O jornalista contou que seus amigos e ele eram bastante atuantes e que viu muitos deles serem humilhados pelo governo militar, a exemplo de Wellington Mangueira e sua esposa Rosinha. “Fui editor do jornal Diário de Aracaju, e na época um jornalista escreveu uma matéria sobre oficiais que fizeram levantamentos no terreno de marinha. Só que ao ir para gráfica, a preposição foi trocada e saiu ‘da marinha’. Então o capitão dos portos em Sergipe, Eduardo Pessoa Fontes, ordenou que eu fosse preso. Recordo que os oficiais me levantaram da cama com metralhadoras. Passei um dia preso, até provar que aquilo havia sido um erro gráfico. Foi um constrangimento, uma agressão para mim e minha família que estava presente. Se eles quisessem ter me matado, eles me matariam e ficaria por isso mesmo”, narrou o jornalista.
Sobre o acervo
Administrado pelo Arquivo Nacional, com sede em no Rio de Janeiro e Coordenação Regional no Distrito Federal, o acervo de ditadura militar é constituído por 16.577.194 páginas de documentos textuais, além de 1.363 metros lineares de outros tipos de documentos (mapas e fotografias), 220 mil microfichas e 110 rolos de microfilmes.

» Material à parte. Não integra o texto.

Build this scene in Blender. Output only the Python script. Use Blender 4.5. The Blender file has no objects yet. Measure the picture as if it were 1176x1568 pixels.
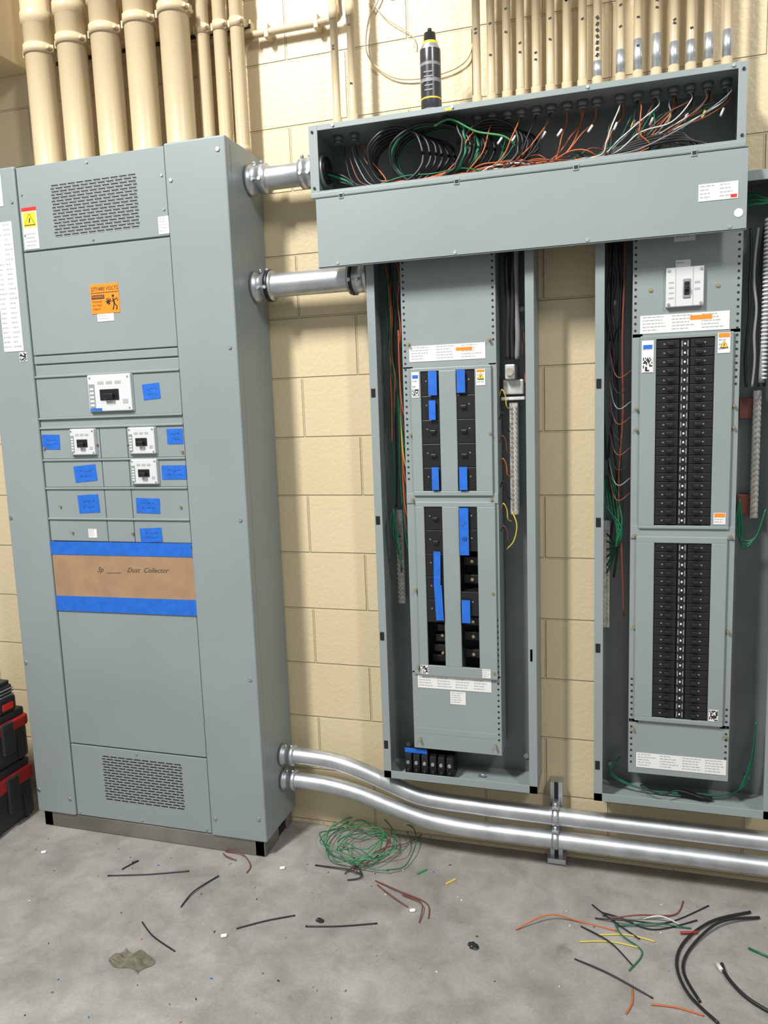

Os documentos incluem informações oriundas de vários órgãos e entidades integrantes do Sistema Nacional de Informações e Contrainformações (SISNI), como por exemplo, os acervos do Serviço Nacional de Informações (SNI), do Conselho de Segurança Nacional (CSN), do Centro de Informações do Exterior (CIEX/Ministério das Relações Exteriores), da Comissão Geral de Investigações (CGI), do Centro de Informações da Aeronáutica (CISA), e por fim, da Divisão de Inteligência do Departamento de Polícia Federal.